Tuesday, October 02, 2012

Quem deve ensinar os economistas a mexer no Excel?

Do economics majors need to learn Excel?, por Frances Wolley:

My first job after finishing my undergraduate degree in economics involved using Lotus 1-2-3 - the first "killer app" spreadsheet program - to create graphs. I'd never been taught to use a spreadsheet, but I worked it out.

Fast forward a couple of decades. Spreadsheets are ubiquitious in the workplace. When a new research assistant joins the Bank of Canada, their first job - like mine - is crunching data with a spreadsheet. Yet, at some universities, it is possible to graduate with an economics degree and never learn how to use Excel. (...)

Yet spreadsheets are used in so many applications that it is worth getting some basic knowledge of how they work. Spreadsheets, moreover, provide a crucial conceptual basis for linear algebra and econometrics. A matrix is basically a spreadsheet, a vector is basically a column, an observation is a row. Understanding data in the abstract is difficult, picturing it as a spreadsheet is far more straightforward.

So why aren't our students learning how to use spreadsheets?

Spreadsheets seem to be surrounded by a Someone Else's Problem field. High school teachers figure students will learn to use them in university; university professors assume students must have been taught to how use spreadsheets in high school. Theorists and people who teach field courses leave spreadsheet instruction to the business stats instructors - and business statistics profs sometimes do provide spreadsheet tutelage, especially those teaching in business schools. But not every student takes a spreadsheet oriented business stats course.

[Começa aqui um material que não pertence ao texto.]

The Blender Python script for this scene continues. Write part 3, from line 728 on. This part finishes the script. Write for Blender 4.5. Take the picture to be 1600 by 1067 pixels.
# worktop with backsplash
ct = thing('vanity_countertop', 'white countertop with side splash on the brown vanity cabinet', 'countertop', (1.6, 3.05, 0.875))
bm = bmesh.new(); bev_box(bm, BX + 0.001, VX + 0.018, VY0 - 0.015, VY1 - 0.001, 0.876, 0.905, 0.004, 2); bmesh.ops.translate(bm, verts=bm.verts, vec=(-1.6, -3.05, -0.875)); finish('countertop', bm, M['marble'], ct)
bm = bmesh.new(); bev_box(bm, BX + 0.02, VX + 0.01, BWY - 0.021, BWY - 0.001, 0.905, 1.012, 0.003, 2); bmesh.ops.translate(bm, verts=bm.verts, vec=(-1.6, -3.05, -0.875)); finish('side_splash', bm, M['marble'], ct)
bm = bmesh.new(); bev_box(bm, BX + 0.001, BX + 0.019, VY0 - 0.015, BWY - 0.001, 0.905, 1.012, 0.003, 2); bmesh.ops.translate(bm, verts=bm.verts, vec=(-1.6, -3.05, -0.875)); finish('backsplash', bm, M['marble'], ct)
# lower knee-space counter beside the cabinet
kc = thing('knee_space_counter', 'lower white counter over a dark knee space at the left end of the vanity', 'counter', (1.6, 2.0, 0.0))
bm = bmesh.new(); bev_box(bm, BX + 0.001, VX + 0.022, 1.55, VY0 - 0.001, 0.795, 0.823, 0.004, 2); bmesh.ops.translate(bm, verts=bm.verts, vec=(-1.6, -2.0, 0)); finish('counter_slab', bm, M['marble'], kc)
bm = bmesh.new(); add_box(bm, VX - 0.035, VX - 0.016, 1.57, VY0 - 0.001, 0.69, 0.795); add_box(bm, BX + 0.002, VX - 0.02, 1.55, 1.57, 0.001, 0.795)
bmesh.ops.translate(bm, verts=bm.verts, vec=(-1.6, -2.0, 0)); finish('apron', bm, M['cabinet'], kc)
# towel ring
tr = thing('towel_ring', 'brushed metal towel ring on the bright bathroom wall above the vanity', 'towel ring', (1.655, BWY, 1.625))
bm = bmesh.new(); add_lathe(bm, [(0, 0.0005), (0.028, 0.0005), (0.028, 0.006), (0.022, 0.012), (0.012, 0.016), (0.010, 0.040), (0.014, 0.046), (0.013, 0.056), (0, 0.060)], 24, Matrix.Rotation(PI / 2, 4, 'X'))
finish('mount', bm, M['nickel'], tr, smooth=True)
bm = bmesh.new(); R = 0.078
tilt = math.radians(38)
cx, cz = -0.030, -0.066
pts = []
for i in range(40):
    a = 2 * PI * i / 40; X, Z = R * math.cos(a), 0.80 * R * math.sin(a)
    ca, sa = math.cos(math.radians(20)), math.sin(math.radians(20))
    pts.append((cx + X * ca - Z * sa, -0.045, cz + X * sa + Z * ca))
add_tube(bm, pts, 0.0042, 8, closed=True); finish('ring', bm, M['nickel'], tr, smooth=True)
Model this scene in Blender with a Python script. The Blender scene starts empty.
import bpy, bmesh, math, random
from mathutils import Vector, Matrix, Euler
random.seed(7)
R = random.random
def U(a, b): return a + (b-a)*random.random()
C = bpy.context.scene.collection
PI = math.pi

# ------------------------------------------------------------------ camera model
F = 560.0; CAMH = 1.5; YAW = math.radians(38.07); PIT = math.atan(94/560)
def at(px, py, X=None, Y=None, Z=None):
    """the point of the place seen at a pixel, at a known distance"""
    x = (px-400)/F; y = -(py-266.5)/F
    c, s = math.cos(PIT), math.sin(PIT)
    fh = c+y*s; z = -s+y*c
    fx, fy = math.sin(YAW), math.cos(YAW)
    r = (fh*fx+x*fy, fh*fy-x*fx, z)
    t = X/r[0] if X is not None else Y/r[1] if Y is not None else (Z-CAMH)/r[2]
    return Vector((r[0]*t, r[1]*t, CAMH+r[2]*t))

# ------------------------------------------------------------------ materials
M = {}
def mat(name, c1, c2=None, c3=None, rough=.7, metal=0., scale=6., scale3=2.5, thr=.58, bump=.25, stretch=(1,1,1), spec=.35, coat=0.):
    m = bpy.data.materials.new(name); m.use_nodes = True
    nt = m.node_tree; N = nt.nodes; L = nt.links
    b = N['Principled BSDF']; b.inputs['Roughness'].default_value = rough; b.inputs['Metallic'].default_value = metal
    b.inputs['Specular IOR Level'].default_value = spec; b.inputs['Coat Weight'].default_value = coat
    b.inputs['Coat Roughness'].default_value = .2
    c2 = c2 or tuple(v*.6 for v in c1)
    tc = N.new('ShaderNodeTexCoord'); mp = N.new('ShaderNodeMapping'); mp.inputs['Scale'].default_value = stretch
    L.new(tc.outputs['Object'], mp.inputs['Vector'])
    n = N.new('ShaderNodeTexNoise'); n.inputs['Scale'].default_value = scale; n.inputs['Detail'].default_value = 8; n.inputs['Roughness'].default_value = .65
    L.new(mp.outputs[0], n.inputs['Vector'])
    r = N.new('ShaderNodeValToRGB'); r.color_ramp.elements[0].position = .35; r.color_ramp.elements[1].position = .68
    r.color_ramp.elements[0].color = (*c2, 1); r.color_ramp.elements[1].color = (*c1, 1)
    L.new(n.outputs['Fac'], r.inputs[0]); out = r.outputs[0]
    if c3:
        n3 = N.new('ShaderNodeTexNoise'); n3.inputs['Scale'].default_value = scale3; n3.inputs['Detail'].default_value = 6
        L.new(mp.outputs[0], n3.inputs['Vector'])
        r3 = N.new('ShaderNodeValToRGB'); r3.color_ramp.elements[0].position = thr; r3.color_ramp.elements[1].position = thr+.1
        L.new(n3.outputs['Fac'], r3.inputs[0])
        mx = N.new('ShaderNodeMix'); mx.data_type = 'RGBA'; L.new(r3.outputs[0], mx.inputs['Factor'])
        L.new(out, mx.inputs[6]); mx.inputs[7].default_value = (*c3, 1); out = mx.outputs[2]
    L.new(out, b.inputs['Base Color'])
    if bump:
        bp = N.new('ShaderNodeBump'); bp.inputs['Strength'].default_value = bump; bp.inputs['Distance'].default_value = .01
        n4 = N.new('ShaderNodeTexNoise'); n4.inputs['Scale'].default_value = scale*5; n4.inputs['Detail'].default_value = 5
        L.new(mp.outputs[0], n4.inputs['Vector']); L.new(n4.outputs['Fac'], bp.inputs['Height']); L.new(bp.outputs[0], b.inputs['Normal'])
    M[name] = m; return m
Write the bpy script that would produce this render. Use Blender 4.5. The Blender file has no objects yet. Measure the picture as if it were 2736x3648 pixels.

I don't think that economics degrees should be just like business degrees - I like the fact that economics has strong theoretical underpinnings, that conceptual understanding and rigor is emphasized. Yet at the same time, don't we have a responsibility to ensure that our students graduate with some basic office skills?
A minha experiência pessoal - nunca tive nenhuma cadeira da Universidade em que me ensinassem a usar o Excel (ou outra folha de cálculo); em "Introdução à Informática" o que aprendemos foi MS-DOS e PASCAL. No entanto, em "Economia Industrial e da Inovação", se não nos ensinaram directamente a utilizar o Excel, deram-nos um trabalho que implicava usar Excel (deram-nos uma disquete com uma base de dados em Excel e tivemos que fazer cálculos a partir dessa base de dados) pelo que, no fundo, criaram as condições para ficarmos a saber como manejar o Excel (já que tivemos que aprender para fazer o trabalho).

A respeito da utilidade de saber fazer cálculos no Excel - talvez seja largamente por saber utilizá-lo que tenho emprego, já que no meu local de trabalho a minha função acaba por ser menos a de "economista" (tirando o Banco de Portugal e entidades parecidas, quem é que precisa de um economista?) e mais a de "o gajo que percebe muito de Excel".

1 comment:

... DdAB - Duilio de Avila Berni, ... said...

:: mas economista não é o profissinal que anda sobre um muro que lhe permite vislumbrar, de um lado, o mercado e, de outro, a organização?
:: além do Excel, o domínio de um programa como o MatLab serve para ajudar-nos a pensar.